I'd agree with you on sales rank, not so much on mindshare. I think mindshare even within groups that use a text is highly dependent on how well respected that text is outside of their group.

For example the Jehovah's Witnesses have been using a bible for a 1/2 century that the broader Christian community completely rejects. That diminishes mind share even with the Jehovah's Witnesses, they understand they are using a denominational translation. It prevents them from using other materials and ultimately it can lead to bleeding of members. What is noticeable is that uou don't have the kind of naiveté you frequently find with Protestants in conflating the English with the original texts. Average protestants frequently don't know there are different ways of translating the texts that have theological importance, Jehovah's Witnesses do.

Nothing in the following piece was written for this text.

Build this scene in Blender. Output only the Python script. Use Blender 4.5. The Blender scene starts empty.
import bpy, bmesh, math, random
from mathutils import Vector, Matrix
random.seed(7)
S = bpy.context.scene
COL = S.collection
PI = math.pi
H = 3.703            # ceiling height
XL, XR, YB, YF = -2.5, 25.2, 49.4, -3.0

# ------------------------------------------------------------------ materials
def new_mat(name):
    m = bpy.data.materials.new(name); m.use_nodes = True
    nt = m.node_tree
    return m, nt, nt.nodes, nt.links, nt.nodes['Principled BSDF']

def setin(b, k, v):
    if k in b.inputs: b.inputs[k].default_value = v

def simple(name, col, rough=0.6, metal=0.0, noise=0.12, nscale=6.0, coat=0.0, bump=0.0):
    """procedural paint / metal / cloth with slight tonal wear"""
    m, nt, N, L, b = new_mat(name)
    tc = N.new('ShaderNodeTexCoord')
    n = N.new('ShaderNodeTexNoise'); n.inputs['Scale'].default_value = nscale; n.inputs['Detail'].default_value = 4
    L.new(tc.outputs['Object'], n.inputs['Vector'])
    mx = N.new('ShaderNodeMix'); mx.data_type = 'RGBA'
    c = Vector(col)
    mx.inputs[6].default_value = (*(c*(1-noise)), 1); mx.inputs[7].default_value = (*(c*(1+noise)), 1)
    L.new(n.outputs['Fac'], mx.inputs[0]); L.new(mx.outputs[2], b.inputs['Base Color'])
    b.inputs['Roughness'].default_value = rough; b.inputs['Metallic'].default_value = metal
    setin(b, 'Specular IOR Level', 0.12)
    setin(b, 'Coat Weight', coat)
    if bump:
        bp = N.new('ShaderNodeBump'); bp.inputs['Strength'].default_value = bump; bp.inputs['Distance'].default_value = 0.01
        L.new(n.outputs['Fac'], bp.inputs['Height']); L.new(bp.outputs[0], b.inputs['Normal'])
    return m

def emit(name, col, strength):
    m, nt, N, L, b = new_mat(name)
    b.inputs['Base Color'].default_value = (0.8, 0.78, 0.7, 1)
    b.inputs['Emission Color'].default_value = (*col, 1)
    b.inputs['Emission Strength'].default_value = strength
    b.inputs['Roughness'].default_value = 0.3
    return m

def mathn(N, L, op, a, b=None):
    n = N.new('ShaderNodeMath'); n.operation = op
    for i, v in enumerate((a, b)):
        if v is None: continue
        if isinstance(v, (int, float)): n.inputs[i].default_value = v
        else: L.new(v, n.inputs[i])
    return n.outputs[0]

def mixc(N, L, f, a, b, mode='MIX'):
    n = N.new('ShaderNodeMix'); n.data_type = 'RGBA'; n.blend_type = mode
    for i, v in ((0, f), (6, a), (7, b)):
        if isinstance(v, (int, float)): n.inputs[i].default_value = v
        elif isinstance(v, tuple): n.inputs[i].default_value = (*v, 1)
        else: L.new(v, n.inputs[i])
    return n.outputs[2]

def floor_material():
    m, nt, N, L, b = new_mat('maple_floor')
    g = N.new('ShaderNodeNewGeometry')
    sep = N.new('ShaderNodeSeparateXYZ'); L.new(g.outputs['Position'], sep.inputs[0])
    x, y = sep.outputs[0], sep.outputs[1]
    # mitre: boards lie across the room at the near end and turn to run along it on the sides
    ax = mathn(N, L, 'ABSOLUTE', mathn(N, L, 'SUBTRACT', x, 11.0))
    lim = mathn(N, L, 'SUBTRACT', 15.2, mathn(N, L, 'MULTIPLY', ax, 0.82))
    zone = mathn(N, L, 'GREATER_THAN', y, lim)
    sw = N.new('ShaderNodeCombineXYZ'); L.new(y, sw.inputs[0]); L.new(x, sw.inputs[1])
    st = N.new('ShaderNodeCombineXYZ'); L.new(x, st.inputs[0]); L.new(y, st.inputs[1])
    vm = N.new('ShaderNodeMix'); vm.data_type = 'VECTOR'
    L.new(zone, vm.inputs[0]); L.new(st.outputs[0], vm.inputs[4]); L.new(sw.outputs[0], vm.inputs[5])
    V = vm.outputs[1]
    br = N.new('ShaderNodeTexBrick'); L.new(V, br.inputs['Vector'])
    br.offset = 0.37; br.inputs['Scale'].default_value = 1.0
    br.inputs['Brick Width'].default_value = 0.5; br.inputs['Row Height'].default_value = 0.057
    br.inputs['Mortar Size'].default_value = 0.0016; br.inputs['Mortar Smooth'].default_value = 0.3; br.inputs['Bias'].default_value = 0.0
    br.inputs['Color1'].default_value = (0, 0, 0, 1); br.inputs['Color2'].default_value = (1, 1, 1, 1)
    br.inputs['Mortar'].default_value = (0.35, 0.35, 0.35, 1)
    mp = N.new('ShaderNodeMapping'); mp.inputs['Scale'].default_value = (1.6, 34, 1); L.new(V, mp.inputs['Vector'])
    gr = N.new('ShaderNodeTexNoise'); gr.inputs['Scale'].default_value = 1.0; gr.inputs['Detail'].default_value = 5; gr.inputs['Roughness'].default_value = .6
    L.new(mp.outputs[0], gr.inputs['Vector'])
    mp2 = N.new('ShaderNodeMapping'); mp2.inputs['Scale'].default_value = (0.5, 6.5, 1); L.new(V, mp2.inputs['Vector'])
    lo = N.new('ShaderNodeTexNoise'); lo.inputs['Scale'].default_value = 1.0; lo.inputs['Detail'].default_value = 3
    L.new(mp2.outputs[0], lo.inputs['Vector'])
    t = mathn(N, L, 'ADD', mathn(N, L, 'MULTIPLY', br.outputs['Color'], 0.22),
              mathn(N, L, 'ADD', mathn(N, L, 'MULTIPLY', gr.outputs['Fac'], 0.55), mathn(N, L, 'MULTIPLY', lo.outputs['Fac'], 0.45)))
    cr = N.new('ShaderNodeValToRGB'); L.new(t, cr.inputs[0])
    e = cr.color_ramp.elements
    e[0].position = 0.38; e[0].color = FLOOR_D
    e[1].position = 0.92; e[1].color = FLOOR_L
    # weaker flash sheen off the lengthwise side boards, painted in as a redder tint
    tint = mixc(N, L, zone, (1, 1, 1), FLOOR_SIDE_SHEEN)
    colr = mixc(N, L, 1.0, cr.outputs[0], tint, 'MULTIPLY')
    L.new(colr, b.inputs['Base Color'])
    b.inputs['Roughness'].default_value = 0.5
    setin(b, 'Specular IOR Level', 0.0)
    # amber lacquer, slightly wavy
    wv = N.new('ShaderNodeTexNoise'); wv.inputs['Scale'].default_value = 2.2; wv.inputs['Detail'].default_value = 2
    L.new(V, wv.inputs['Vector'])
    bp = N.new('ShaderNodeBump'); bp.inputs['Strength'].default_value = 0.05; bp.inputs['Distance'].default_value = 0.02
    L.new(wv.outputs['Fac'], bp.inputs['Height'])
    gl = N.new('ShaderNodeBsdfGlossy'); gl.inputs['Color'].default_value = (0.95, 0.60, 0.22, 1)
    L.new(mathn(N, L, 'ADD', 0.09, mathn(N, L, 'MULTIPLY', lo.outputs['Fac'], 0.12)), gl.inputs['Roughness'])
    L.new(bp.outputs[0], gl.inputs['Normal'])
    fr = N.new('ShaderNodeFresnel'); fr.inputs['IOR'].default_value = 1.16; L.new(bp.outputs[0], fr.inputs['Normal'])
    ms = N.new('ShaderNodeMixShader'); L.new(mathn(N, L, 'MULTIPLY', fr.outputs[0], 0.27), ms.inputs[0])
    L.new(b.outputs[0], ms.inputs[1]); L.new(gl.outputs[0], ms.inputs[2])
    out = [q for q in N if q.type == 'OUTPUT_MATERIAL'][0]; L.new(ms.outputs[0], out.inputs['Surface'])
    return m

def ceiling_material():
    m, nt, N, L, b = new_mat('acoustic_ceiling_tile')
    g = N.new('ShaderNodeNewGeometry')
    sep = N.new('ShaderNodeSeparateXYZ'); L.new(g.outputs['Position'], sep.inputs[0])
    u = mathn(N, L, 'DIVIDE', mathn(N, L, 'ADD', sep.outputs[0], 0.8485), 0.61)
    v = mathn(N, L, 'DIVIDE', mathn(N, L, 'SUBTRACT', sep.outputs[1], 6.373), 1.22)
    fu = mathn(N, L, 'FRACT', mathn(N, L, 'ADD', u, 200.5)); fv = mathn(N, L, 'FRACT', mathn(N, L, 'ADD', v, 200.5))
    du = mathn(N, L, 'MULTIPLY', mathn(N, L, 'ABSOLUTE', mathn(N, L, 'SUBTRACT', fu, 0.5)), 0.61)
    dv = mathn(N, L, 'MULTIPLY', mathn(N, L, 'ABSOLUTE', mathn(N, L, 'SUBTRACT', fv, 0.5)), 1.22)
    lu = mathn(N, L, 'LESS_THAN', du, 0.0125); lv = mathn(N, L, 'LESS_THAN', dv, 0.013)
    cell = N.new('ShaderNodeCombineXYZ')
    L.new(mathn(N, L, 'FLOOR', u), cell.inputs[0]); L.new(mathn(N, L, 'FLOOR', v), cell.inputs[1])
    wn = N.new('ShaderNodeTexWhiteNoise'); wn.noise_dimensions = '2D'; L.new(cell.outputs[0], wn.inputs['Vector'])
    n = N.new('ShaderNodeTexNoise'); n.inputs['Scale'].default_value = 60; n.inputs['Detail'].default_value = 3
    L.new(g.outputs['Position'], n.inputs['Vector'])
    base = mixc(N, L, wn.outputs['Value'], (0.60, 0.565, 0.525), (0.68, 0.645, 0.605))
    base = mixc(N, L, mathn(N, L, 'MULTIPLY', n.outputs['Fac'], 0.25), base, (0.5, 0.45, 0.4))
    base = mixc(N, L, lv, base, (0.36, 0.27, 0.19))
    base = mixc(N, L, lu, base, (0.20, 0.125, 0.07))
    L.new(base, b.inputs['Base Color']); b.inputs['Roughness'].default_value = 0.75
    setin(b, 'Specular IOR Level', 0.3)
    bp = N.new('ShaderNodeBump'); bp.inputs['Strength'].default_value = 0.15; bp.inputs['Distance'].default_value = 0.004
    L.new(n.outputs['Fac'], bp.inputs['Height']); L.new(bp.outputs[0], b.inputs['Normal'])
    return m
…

More important, it does not show the actual influence of various translations. Just because a Bible is purchased, it does not mean it is read or understood. I suspect that although the NIV supposedly dwarfs the NRSV in sales, the NRSV is read about as often or more often than the NIV.

I'm not sure I follow. What are you basing that on?

CD-Host said...

Anonymous --

Church membership numbers are almost worthless. Churches vary far too much in how they count membership and what membership means. Many churches don't have memberships and simply rank attendance. Particularly if we are going to compare Catholics, where membership comes from infant baptism to groups that require active attendance.

SBC for example that you mentioned counts many people multiple times. Unless someone goes through the letter of transfer process quite frequently when they move they end up on two different church rolls. Also when people change churches it is not uncommonly between two SBC churches and again on both church rolls. The SBC itself generally assumes it is over-counting around 2.7 to 1.

A reasonable measure that is consistent across religions is self identification.

Theophrastus said...

Anonymous: there are problems with the way that membership data are collected with several denominations. In particular, the Southern Baptist Convention has long been accused of rather severely inflating its membership numbers by (a) failing to purge its rolls of inactive members; and (b) failing to purge its rolls of churches which had affiliated with mainline denominations (such as the American Baptist Convention).

Perhaps a more valid way to get membership data is to act individuals themselves -- which is what the Pew Forum did. They found SBC affiliation to be 6.7% of the US population, while Mainline Protestant Church affiliation was 18.1%. (Altogether, the Pew Survey found Evangelicals at 26.3%, Mainlines at 18.1%, Historically Black Churches at 6.9%, and Catholics at 23.9%.)

Further, I am not sure that I believe the basic thesis behind the argument: that the market for Bible translations is determined by denomination. It seems to me that the CEB may be of interest to some members of all four major groups: Evangelicals, Mainline, Historically Black, and Catholic. (For example, here we are discussing this translation on a Catholic blog site.) Only a few groups (such as the Mormons or J-Witnesses) mandate a particular translation as an approved translation.

I know many members (from a variety of denominations) who enjoy being able to compare different Bibles. For example, I know many Protestants who own Catholic and Jewish Bibles (and similarly, many Catholics who own some Protestant and Jewish Bibles). There are even "parallel Bibles" published that allow a reader to compare 4-8 translations simultaneously.

In any case, this is all somewhat premature speculation; a lot depends on how well the CEB is marketed and on the quality of supporting materials that emerge in the next five years.

Speaking for myself, I am looking forward to reading the CEB when it comes out in print in early Fall; I found in several places that it had interesting interpretations of the NT books, and I am looking forward to reading the OT. I am especially looking forward to the study Bible due out in 2013; I suspect that work may defend some of the unusual interpretations that appear in the CEB.